- _COLLECTED DATA_
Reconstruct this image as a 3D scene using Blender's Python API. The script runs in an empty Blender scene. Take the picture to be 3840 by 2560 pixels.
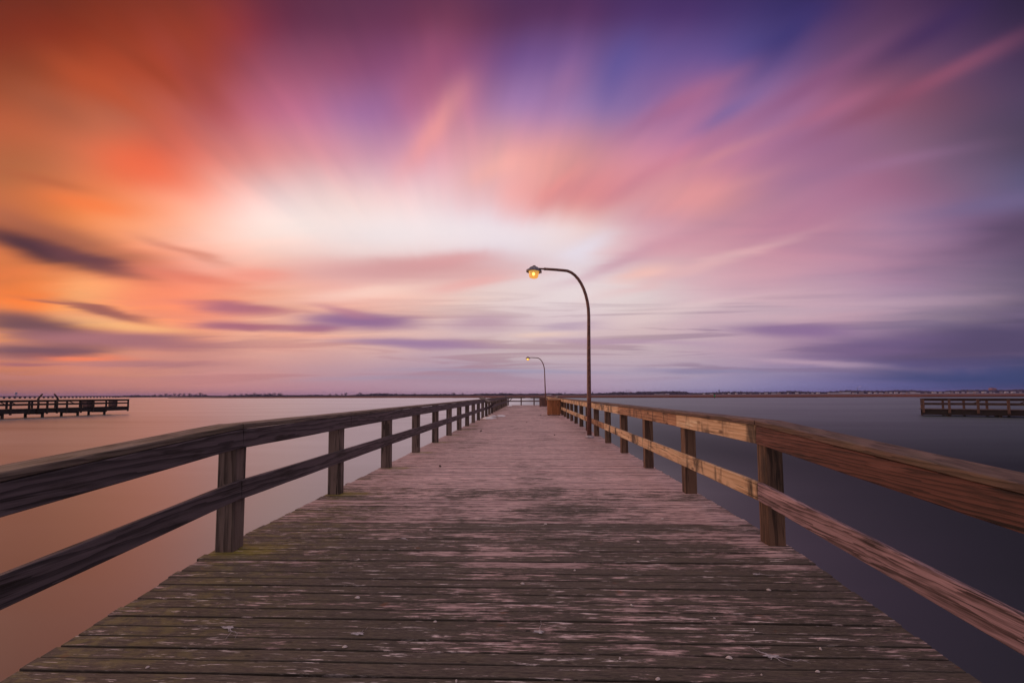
import bpy, bmesh, math, random
from mathutils import Vector, Matrix

random.seed(7)
SC = bpy.context.scene
COL = SC.collection
R = math.radians
WATER_Z = -1.37
HAZE = 0.00009

# ----------------------------------------------------------------- helpers
def tag(o, label=None, cat=None, group=None, kind=None):
    if label: o['label'] = label
    if cat: o['category'] = cat
    if group: o['group'] = group
    if kind: o['kind'] = kind
    return o

def empty(name, loc=(0, 0, 0), rz=0.0):
    o = bpy.data.objects.new(name, None)
    o.empty_display_size = 0.2
    COL.objects.link(o)
    o.location = loc
    o.rotation_euler = (0, 0, rz)
    return o

def copy_tree(o, parent=None):
    c = o.copy(); COL.objects.link(c)
    if parent: c.parent = parent
    for ch in list(o.children):
        copy_tree(ch, c)
    return c

class MB:
    """collects shapes; build() links them as one mesh object"""
    def __init__(self):
        self.v = []; self.f = []; self.s = []
    def add(self, verts, faces, smooth=False):
        b = len(self.v)
        self.v += [tuple(p) for p in verts]
        self.f += [tuple(i + b for i in f) for f in faces]
        self.s += [smooth] * len(faces)
    def box(self, lo, hi):
        x0, y0, z0 = lo; x1, y1, z1 = hi
        self.add([(x0,y0,z0),(x1,y0,z0),(x1,y1,z0),(x0,y1,z0),(x0,y0,z1),(x1,y0,z1),(x1,y1,z1),(x0,y1,z1)],
                 [(0,3,2,1),(4,5,6,7),(0,1,5,4),(1,2,6,5),(2,3,7,6),(3,0,4,7)])
    def beam(self, p0, p1, w, h, up=(0, 0, 1), ch=0.006, seg=1, jit=0.0, rnd=random):
        """chamfered timber from p0 to p1 (centre line), w sideways, h along up"""
        p0 = Vector(p0); p1 = Vector(p1); t = (p1 - p0).normalized()
        upv = Vector(up); side = t.cross(upv).normalized(); upv = side.cross(t).normalized()
        a, b = w / 2, h / 2
        prof = [(-a+ch,-b),(a-ch,-b),(a,-b+ch),(a,b-ch),(a-ch,b),(-a+ch,b),(-a,b-ch),(-a,-b+ch)]
        vs = []; fs = []
        for i in range(seg + 1):
            c = p0.lerp(p1, i / seg)
            for (q, r) in prof:
                js = rnd.uniform(-jit, jit) if jit else 0; jr = rnd.uniform(-jit, jit) if jit else 0
                vs.append(c + side * (q + js) + upv * (r + jr))
        for i in range(seg):
            for k in range(8):
                k2 = (k + 1) % 8
                fs.append((i*8+k, i*8+k2, (i+1)*8+k2, (i+1)*8+k))
        fs.append(tuple(range(7, -1, -1)))
        fs.append(tuple(seg*8 + k for k in range(8)))
        self.add(vs, fs)
    def tube(self, pts, radii, n=14, cap=True, smooth=True):
        pts = [Vector(p) for p in pts]; vs = []; fs = []
        ref = Vector((0, 1, 0))
        for i, p in enumerate(pts):
            t = (pts[min(i+1, len(pts)-1)] - pts[max(i-1, 0)]).normalized()
            if abs(t.dot(ref)) > 0.95: ref = Vector((1, 0, 0))
            s = t.cross(ref).normalized(); u = s.cross(t)
            for k in range(n):
                a = 2*math.pi*k/n
                vs.append(p + (s*math.cos(a) + u*math.sin(a)) * radii[i])
        for i in range(len(pts)-1):
            for k in range(n):
                k2 = (k+1) % n
                fs.append((i*n+k, (i+1)*n+k, (i+1)*n+k2, i*n+k2))
        self.add(vs, fs, smooth)
        if cap:
            b = len(self.v) - len(vs)
            self.f.append(tuple(b + k for k in range(n))); self.s.append(False)
            self.f.append(tuple(b + (len(pts)-1)*n + k for k in range(n-1, -1, -1))); self.s.append(False)
    def lathe(self, prof, n=24, c=(0, 0, 0), smooth=True, tilt=0.0):
        vs = []; fs = []
        M = Matrix.Rotation(tilt, 4, 'Y')
        for (r, z) in prof:
            for k in range(n):
                a = 2*math.pi*k/n
                vs.append(M @ Vector((r*math.cos(a), r*math.sin(a), z)) + Vector(c))
        for i in range(len(prof)-1):
            for k in range(n):
                k2 = (k+1) % n
                fs.append((i*n+k, i*n+k2, (i+1)*n+k2, (i+1)*n+k))
        self.add(vs, fs, smooth)
    def blob(self, c, r, n=8, rings=5, jit=0.25, rnd=random):
        cx, cy, cz = c; rx, ry, rz = r
        vs = [(cx, cy, cz - rz)]
        for i in range(1, rings):
            ph = -math.pi/2 + math.pi*i/rings
            for k in range(n):
                a = 2*math.pi*k/n; j = 1 + rnd.uniform(-jit, jit)
                vs.append((cx + rx*j*math.cos(ph)*math.cos(a), cy + ry*j*math.cos(ph)*math.sin(a), cz + rz*j*math.sin(ph)))
        vs.append((cx, cy, cz + rz)); fs = []
        for k in range(n): fs.append((0, 1+(k+1) % n, 1+k))
        for i in range(rings-2):
            for k in range(n):
                k2 = (k+1) % n
                fs.append((1+i*n+k, 1+i*n+k2, 1+(i+1)*n+k2, 1+(i+1)*n+k))
        L = len(vs)-1; o = 1+(rings-2)*n
        for k in range(n): fs.append((o+k, o+(k+1) % n, L))
        self.add(vs, fs)
    def build(self, name, mat, parent=None, loc=None):
        me = bpy.data.meshes.new(name)
        me.from_pydata(self.v, [], self.f)
        me.polygons.foreach_set('use_smooth', self.s)
        me.update()
        o = bpy.data.objects.new(name, me); COL.objects.link(o)
        if mat: me.materials.append(mat)
        if parent: o.parent = parent
        if loc: o.location = loc
        return o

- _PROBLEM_
From the data, collect all lines where the string "scene" appears.

- _SOLUTION TO THE EXERCISE_
Reconstruct this image as a 3D scene using Blender's Python API. The script runs in an empty Blender scene. Take the picture to be 3840 by 2560 pixels.
SC = bpy.context.scene